Una aventura para buenos caminantes que acaba en la central eléctrica de San Xoán de Fecha
Santiago
No hay más asfalto que el inicial, de modo que esta es una ruta para personas bien entrenadas en la bicicleta de montaña
23 Nov 2024. Actualizado a las 22:06 h.
Sobre mapa todo parece fácil: antes de que Ponte Alvar esté a la vista queda a la izquierda un grupo de casas con el mismo nombre. De su parte trasera arranca un camino cercano al Tambre que va a subir y permite una vista magnífica del río. No es el único, puesto que desde la carretera que va a Lamascal, cuando se lleva menos de un kilómetro, parte otro a la diestra que se une al anterior. Y convertidos ambos en uno y en serio descenso, este muere en la central eléctrica de San Xoán de Fecha. No hay más asfalto que el inicial, de modo que esta es una ruta para personas bien entrenadas en la bicicleta de montaña. Resulta exagerado calificarlo de itinerario difícil, pero sí de algo duro, a lo que sin duda estarán acostumbrados quienes dan pedales con asiduidad por los montes gallegos adelante.
¿Y el resto de los mortales? Pues disponen de una alternativa, por suerte. Coche desde Santiago por la carretera a Santa Comba y una vez pasado el punto kilométrico 5 aparece, a la derecha, una vivienda unifamiliar de tonos ocres. Justo al dejarla atrás nace un desvío que conduce a Lamascal, y mucho más adelante surge otro que invita a elegir a la diestra y en vez de dirigirse a Vilar de Rei hacerlo hacia San Xoán de Fecha y prepararse para descender con calma.

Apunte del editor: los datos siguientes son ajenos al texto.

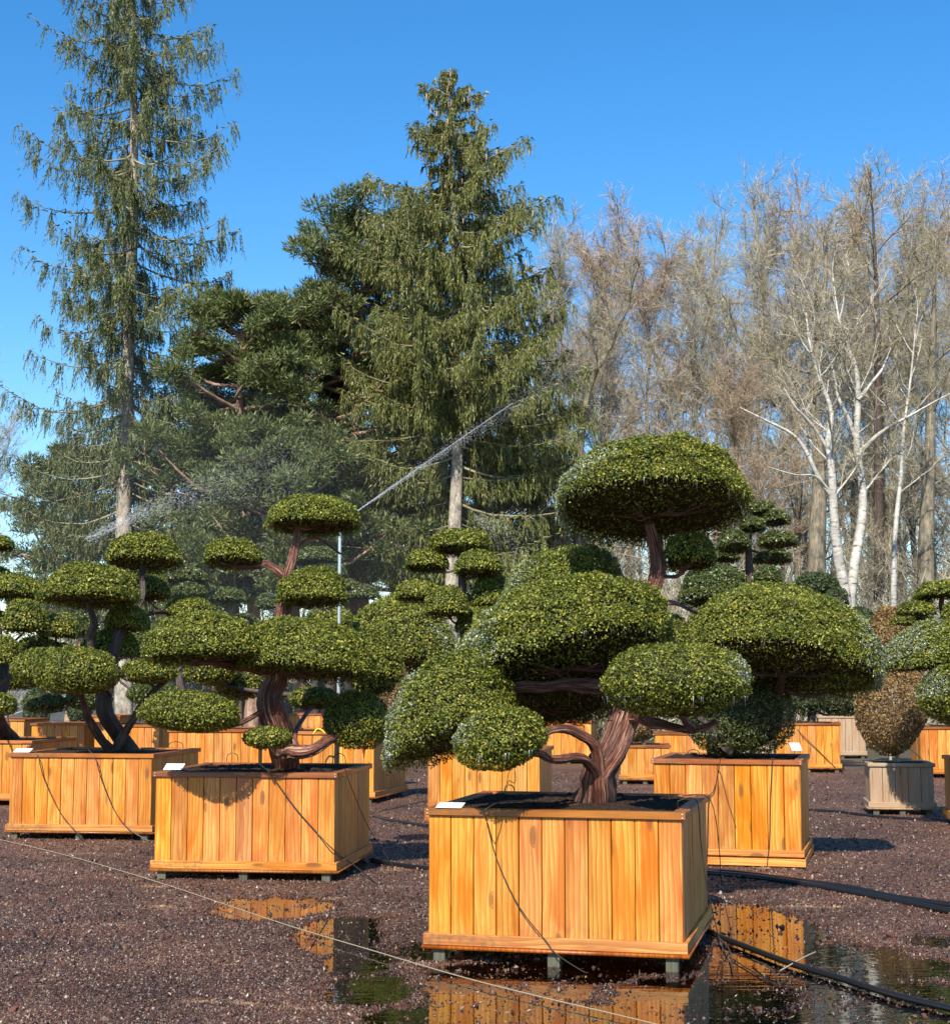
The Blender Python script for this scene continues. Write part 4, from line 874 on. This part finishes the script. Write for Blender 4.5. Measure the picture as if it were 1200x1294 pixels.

Esta última aldea es una mezcla de historia y tiempos modernos. El fin del mundo para algunos, un paraíso de tranquilidad para otros. Es ahí donde se impone dejar el coche, pasada la primera casa con su hórreo de teja plana con cruz y pináculo coronándolo (hay más hórreos en la parte baja). Algunas viviendas —como una quizás de origen tardomedieval, con el número 1— se ven arruinadas, otras impecablemente restauradas con la piedra de sus muros llenando la retina.
Pero lo que más destaca no es eso, sino su iglesia, a todas luces levantada siguiendo las directrices del barroco y con un cruceiro frente a ella que remata en una cruz muy sencilla.
El excursionista debe buscar en el fondo de la aldea un camino que tira hacia el Tambre, cosa harto sencilla. Le esperan tan solo ochocientos metros, ¡pero qué ochocientos metros! Porque le van a ocupar como mínimo los siguientes veinte minutos de su vida, casi tantos como a la vuelta. Y esto puede sonar extraño, pero es que bajar resulta más difícil que subir, donde todo consiste en encontrar el paso de cada uno y poner un pie ante otro. Bajar no. Bajar es forzar rodillas y tobillos, mientras se ven dos carteles de madera, muy sencillos, con grandes flechas verdes pintadas en ellos. A estas alturas, mera decoración.
Ese descenso carece de comodidad, en efecto, pero resulta maravilloso al ojo y al alma, tanto que el excursionista se fija más en la multitud de helechos que en los más o menos aislados eucaliptos. Además, no se registra ni el más liviano ruido, y tan solo rompen el silencio, en primavera y en verano, los trinos de los pájaros. Como anotación práctica, en la bifurcación a menos de diez minutos de la partida no hay que seguir al frente sino por la derecha. Justo lo contrario de lo que procede en la siguiente, unos metros más allá.
Como pasa escasa gente, poco a poco el camino se cierra y estrecha durante un centenar de metros. Vuelve a ganar anchura cuando se empieza a escuchar el Tambre. Y de repente, el final: ahí está la central eléctrica, que por supuesto carece en encanto. Todo el encanto lo muestra el Tambre, que se precipita para intentar abrirse camino en medio de las montañas. ¡Y lo consigue!